Tetapi Bung Karno tetaplah Bung Karno.
Membebaskan Pope atawa tidak hasilnya sama saja, tak akan membuat warga di Ambon tewas bisa hidup lagi.
Saat itu Indonesia sedang butuh peralatan perang melawan Belanda di Irian Barat, tetapi Jakarta tak punya cukup dana.
Tetapi Bung Karno gengsi apabila meminta pada Washington, ia cukup memberikan isyarat agar bisa dibaca penguasa Gedung Putih.
Dan John Kennedy peka membaca isyarat itu.
Bung Karno pernah berkata “Presiden John F Kennedy sangat mengerti akan diriku”.
Kennedy paham Indonesia peralatan perang untuk merebut Irian Barat.
Karena itu, John F Kennedy mengundang Bung Karno ke AS, dan diajaknya melihat pabrik pesawat Lockheed di Burbank, California.
Di sana Bung Karno diberi kemudahan oleh Kennedy mendapatkan sepuluh pesawat Hercules tipe B, terdiri dari delapan kargo, dan dua tanker.

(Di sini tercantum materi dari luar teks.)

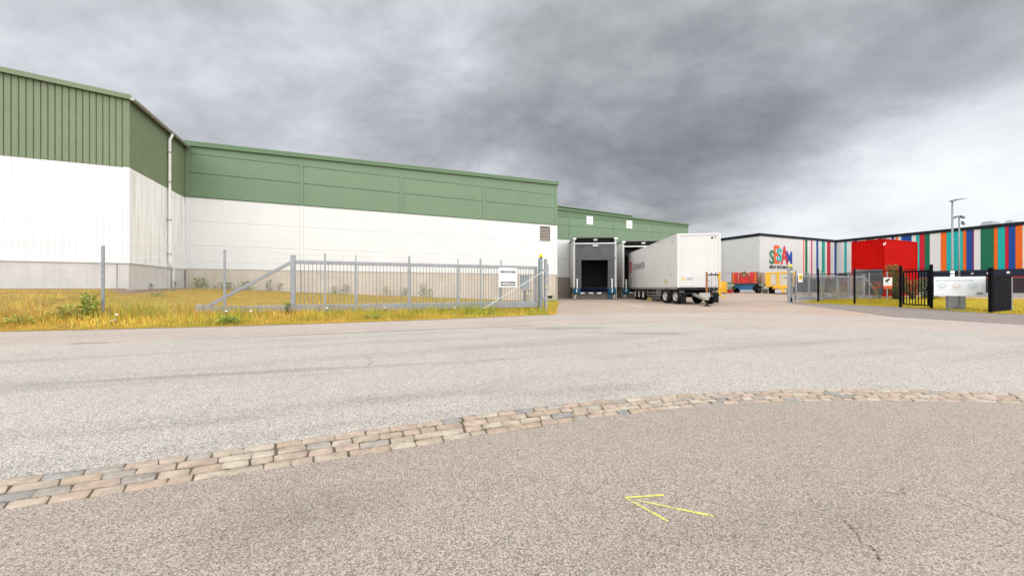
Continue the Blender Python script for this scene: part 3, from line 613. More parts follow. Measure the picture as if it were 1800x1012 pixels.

Meski dikenal sebagai orang berwatak keras, Bung Karno sosok tahu balas budi.
Rasa pengertian dari Presiden Kennedy langsung dibalas Bung Karno, dengan membebaskan Allen Pope, dan dipulangkan ke AS.
Ini diinginkan Bung Karno dari Amerika, membebaskan Pope tak gratis.
Bantuan AS bukan untuk pribadi Bung Karno, tteapi kepentingan negara merebut Irian Barat dari cengkeraman Belanda.
Tak hanya itu, Bung Karno juga bisa membuat Kennedy menyudahi embargo ekonomi, dan menyuntik dana ke Indonesia, termasuk gelontoran beras 37 ribu ton, dan ratusan persenjataan, memang dibutuhkan Indonesia saat itu.
Dan Bung Karno berhasil memertontonkan sebuah diplomasi, dan negosiasi tingkat tinggi sehingga Indonesia dihargai di mata Amerika Serikat.
Akhirnya Allen Pope dibebaskan secara diam-diam oleh suatu misi rahasia saat subuh, Februari 1962.
Saat itu Bung Karno sempat berpesan pada Pope “Tinggalkan Indonesia, dan jangan pernah kembali atawa negaramu membayar pembebasanmu lagi dengan harga lebih mahal”.
Kini, saat Indonesia dikerjai Amerika dengan aksi penyadapan, Presiden SBY sama sekali tak membuat gerakan membalas tindakan arogan itu.
Jangankan membalas, mengecam saja, SBY tidak.
Pantas saja, nama Soekarno tetap harum di mata internasional meski berpulang puluhan tahun silam.
Tetapi perjuangan, dan dedikasinya memajukan Indonesia tetap dikenang hingga kini.